(Task brief): Write out the complete material exactly as it stands.

....

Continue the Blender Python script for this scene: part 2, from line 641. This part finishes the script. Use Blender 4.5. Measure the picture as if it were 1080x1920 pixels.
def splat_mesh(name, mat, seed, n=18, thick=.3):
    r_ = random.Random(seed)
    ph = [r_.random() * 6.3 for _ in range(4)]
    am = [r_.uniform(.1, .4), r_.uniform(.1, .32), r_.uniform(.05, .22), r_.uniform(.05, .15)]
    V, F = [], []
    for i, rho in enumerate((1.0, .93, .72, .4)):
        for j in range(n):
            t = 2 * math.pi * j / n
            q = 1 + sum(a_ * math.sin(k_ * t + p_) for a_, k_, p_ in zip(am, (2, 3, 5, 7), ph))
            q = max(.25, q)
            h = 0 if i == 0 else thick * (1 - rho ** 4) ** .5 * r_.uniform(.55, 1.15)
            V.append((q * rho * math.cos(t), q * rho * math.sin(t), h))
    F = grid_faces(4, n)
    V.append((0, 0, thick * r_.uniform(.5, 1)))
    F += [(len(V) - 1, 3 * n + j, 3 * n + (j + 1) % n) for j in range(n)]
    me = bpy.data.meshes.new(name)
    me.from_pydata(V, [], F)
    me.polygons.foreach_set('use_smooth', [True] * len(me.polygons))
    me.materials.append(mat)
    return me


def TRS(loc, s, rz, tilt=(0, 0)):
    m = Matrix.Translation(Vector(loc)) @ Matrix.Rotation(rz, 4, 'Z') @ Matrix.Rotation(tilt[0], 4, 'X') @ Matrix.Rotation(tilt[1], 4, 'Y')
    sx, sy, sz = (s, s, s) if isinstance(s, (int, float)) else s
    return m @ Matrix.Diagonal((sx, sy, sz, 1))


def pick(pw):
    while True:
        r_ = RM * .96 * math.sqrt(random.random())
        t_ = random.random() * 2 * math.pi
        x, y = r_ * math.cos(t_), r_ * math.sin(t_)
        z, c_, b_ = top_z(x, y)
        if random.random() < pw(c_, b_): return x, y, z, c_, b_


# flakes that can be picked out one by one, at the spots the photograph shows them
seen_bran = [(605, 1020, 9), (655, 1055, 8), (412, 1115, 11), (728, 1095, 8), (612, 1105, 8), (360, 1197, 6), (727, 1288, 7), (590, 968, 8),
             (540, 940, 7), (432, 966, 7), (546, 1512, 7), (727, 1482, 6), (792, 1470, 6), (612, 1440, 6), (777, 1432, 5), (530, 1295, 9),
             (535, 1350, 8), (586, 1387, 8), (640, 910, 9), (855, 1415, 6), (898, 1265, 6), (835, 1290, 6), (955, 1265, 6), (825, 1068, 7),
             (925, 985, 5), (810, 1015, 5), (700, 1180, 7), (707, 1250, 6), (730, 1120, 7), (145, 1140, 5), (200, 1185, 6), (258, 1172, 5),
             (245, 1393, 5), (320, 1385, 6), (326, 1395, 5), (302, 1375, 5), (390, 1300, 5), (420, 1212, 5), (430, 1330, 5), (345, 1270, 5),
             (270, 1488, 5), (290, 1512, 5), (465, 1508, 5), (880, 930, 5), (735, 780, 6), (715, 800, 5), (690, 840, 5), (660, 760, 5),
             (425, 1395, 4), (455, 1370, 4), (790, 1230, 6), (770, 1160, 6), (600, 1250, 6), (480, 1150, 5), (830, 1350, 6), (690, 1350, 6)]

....

(The completed task):
Continue the Blender Python script for this scene: part 2, from line 641. This part finishes the script. Use Blender 4.5. Measure the picture as if it were 1080x1920 pixels.
def splat_mesh(name, mat, seed, n=18, thick=.3):
    r_ = random.Random(seed)
    ph = [r_.random() * 6.3 for _ in range(4)]
    am = [r_.uniform(.1, .4), r_.uniform(.1, .32), r_.uniform(.05, .22), r_.uniform(.05, .15)]
    V, F = [], []
    for i, rho in enumerate((1.0, .93, .72, .4)):
        for j in range(n):
            t = 2 * math.pi * j / n
            q = 1 + sum(a_ * math.sin(k_ * t + p_) for a_, k_, p_ in zip(am, (2, 3, 5, 7), ph))
            q = max(.25, q)
            h = 0 if i == 0 else thick * (1 - rho ** 4) ** .5 * r_.uniform(.55, 1.15)
            V.append((q * rho * math.cos(t), q * rho * math.sin(t), h))
    F = grid_faces(4, n)
    V.append((0, 0, thick * r_.uniform(.5, 1)))
    F += [(len(V) - 1, 3 * n + j, 3 * n + (j + 1) % n) for j in range(n)]
    me = bpy.data.meshes.new(name)
    me.from_pydata(V, [], F)
    me.polygons.foreach_set('use_smooth', [True] * len(me.polygons))
    me.materials.append(mat)
    return me


def TRS(loc, s, rz, tilt=(0, 0)):
    m = Matrix.Translation(Vector(loc)) @ Matrix.Rotation(rz, 4, 'Z') @ Matrix.Rotation(tilt[0], 4, 'X') @ Matrix.Rotation(tilt[1], 4, 'Y')
    sx, sy, sz = (s, s, s) if isinstance(s, (int, float)) else s
    return m @ Matrix.Diagonal((sx, sy, sz, 1))


def pick(pw):
    while True:
        r_ = RM * .96 * math.sqrt(random.random())
        t_ = random.random() * 2 * math.pi
        x, y = r_ * math.cos(t_), r_ * math.sin(t_)
        z, c_, b_ = top_z(x, y)
        if random.random() < pw(c_, b_): return x, y, z, c_, b_


# flakes that can be picked out one by one, at the spots the photograph shows them
seen_bran = [(605, 1020, 9), (655, 1055, 8), (412, 1115, 11), (728, 1095, 8), (612, 1105, 8), (360, 1197, 6), (727, 1288, 7), (590, 968, 8),
             (540, 940, 7), (432, 966, 7), (546, 1512, 7), (727, 1482, 6), (792, 1470, 6), (612, 1440, 6), (777, 1432, 5), (530, 1295, 9),
             (535, 1350, 8), (586, 1387, 8), (640, 910, 9), (855, 1415, 6), (898, 1265, 6), (835, 1290, 6), (955, 1265, 6), (825, 1068, 7),
             (925, 985, 5), (810, 1015, 5), (700, 1180, 7), (707, 1250, 6), (730, 1120, 7), (145, 1140, 5), (200, 1185, 6), (258, 1172, 5),
             (245, 1393, 5), (320, 1385, 6), (326, 1395, 5), (302, 1375, 5), (390, 1300, 5), (420, 1212, 5), (430, 1330, 5), (345, 1270, 5),
             (270, 1488, 5), (290, 1512, 5), (465, 1508, 5), (880, 930, 5), (735, 780, 6), (715, 800, 5), (690, 840, 5), (660, 760, 5),
             (425, 1395, 4), (455, 1370, 4), (790, 1230, 6), (770, 1160, 6), (600, 1250, 6), (480, 1150, 5), (830, 1350, 6), (690, 1350, 6)]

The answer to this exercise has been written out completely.